Quando arriviamo – nel buio – a una radura di pini alti vedo di colpo la forma immaginata da Scabia. Stiamo cantando (orando) verso l’alto, l’altissimo – il teatro (la poesia) è sulla sua soglia suprema.

L’ultima stazione (la sesta) è la più verticale. Il coro, seminascosto in un avvallamento, ci ha chiamati/convocati nel buio del bosco. Qui sale il canto tremante mentre Scabia dice: 

 

Sempre sarà che stelle chiare

davanti in ogni parte notte

a far cammino avremo. In nostre

barche per il tempo sparse

astronavi anime andremo

e sempre più chissà forse vedremo

dell’infinito il bordo estremo. Sì?

 

Esiste forma più pura e non chiesastica di preghiera? – mi dico. 

Ecco, la forma del dramma è compiuta come era stata progettata. Giuliano dice i versi dell’infinito seminascosto fra le foglie.
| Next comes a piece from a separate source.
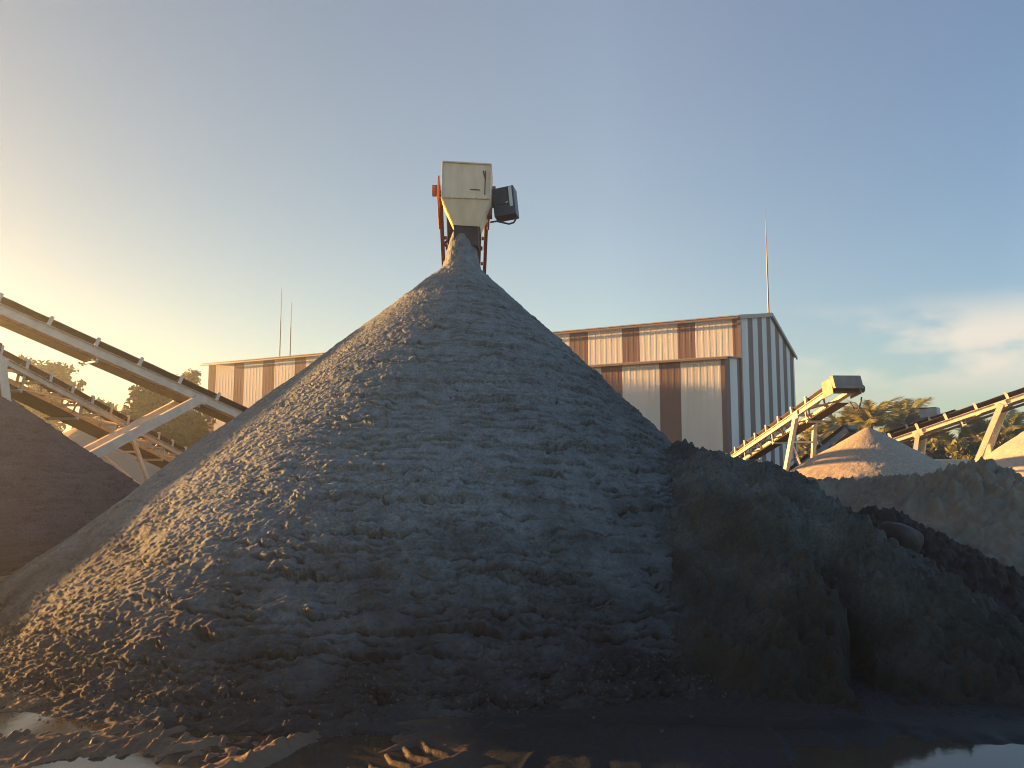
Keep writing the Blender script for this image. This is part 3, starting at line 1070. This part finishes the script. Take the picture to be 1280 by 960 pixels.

Poi scendiamo verso la piazza e là, accanto alla fontana, Scabia capovolge il dramma. Viene il momento “comico” della consegna del santino taumaturgico de L’azione perfetta. Ma prima Giuliano dice anche che siamo fragili, che siamo in pericolo, che l’acqua è in pericolo, che la specie si deve preoccupare. Poi mostra come far diventare efficace il santino taumaturgico – io non ci credo, dice, ma non si sa mai – e scende fra la gente per consegnarlo a tutti, mentre il coro canta e tutti si uniscono al canto, improvvisando diretti da Saverio.

Non si sa mai – ma io ci credo, – dico fra me e me, mentre prendo il santino. 

Dove sono stata, in che sogno, stelle e notte?